[Exercise task] Quote only the lines from the top of the listing below down to and including the line with "so.rotation_euler = sdir.to_track_quat('Z', 'Y').to_euler();".

[Dataset excerpt]
· · · · · · ·

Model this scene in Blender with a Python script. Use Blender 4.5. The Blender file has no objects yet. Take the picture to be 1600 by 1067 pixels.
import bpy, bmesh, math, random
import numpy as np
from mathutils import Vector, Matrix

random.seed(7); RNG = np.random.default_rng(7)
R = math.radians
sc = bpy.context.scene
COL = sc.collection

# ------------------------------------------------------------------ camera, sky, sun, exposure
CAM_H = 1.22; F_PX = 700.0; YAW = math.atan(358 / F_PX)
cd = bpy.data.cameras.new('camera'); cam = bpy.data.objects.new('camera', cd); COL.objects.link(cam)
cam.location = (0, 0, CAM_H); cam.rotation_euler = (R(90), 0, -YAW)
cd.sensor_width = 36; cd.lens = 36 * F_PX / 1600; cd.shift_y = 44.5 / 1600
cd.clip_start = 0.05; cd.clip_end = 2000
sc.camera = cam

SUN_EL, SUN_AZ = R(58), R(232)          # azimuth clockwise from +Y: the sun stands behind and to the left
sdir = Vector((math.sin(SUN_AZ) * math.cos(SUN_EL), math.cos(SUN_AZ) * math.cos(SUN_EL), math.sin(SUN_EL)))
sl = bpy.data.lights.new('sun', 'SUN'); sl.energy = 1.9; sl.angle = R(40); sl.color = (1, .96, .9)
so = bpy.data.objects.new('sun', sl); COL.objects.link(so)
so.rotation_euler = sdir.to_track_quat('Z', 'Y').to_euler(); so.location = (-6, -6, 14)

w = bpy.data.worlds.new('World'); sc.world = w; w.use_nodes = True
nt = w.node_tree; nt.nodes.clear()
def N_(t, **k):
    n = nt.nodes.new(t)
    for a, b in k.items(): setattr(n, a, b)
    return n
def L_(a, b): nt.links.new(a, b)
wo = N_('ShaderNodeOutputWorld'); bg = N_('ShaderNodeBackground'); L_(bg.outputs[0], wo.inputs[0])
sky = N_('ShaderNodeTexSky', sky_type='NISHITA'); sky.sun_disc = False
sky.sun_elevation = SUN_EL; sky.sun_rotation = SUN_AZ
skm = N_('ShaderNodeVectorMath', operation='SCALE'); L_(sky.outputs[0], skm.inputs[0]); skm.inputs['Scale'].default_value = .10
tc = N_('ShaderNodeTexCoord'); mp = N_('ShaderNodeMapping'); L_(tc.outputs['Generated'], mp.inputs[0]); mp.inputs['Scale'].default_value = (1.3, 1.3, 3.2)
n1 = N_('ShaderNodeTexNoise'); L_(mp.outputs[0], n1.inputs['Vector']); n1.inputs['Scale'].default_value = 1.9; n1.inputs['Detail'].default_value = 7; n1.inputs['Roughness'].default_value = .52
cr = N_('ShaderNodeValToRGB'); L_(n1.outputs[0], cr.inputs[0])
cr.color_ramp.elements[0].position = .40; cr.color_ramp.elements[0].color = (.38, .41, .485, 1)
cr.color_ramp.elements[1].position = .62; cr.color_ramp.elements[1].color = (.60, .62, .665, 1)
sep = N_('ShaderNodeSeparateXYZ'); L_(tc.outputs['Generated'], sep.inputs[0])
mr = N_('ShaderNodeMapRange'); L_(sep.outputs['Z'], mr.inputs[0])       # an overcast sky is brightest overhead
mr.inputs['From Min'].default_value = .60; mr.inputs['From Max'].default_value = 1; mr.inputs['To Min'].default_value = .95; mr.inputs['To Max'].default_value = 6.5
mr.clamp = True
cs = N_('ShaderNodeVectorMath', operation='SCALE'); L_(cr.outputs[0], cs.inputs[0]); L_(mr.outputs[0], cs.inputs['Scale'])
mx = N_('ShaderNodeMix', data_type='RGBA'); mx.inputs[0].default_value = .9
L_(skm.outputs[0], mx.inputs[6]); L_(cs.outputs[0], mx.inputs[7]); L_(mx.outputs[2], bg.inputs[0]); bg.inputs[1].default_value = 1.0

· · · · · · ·

[Finished exercise]
Model this scene in Blender with a Python script. Use Blender 4.5. The Blender file has no objects yet. Take the picture to be 1600 by 1067 pixels.
import bpy, bmesh, math, random
import numpy as np
from mathutils import Vector, Matrix

random.seed(7); RNG = np.random.default_rng(7)
R = math.radians
sc = bpy.context.scene
COL = sc.collection

# ------------------------------------------------------------------ camera, sky, sun, exposure
CAM_H = 1.22; F_PX = 700.0; YAW = math.atan(358 / F_PX)
cd = bpy.data.cameras.new('camera'); cam = bpy.data.objects.new('camera', cd); COL.objects.link(cam)
cam.location = (0, 0, CAM_H); cam.rotation_euler = (R(90), 0, -YAW)
cd.sensor_width = 36; cd.lens = 36 * F_PX / 1600; cd.shift_y = 44.5 / 1600
cd.clip_start = 0.05; cd.clip_end = 2000
sc.camera = cam

SUN_EL, SUN_AZ = R(58), R(232)          # azimuth clockwise from +Y: the sun stands behind and to the left
sdir = Vector((math.sin(SUN_AZ) * math.cos(SUN_EL), math.cos(SUN_AZ) * math.cos(SUN_EL), math.sin(SUN_EL)))
sl = bpy.data.lights.new('sun', 'SUN'); sl.energy = 1.9; sl.angle = R(40); sl.color = (1, .96, .9)
so = bpy.data.objects.new('sun', sl); COL.objects.link(so)
so.rotation_euler = sdir.to_track_quat('Z', 'Y').to_euler(); so.location = (-6, -6, 14)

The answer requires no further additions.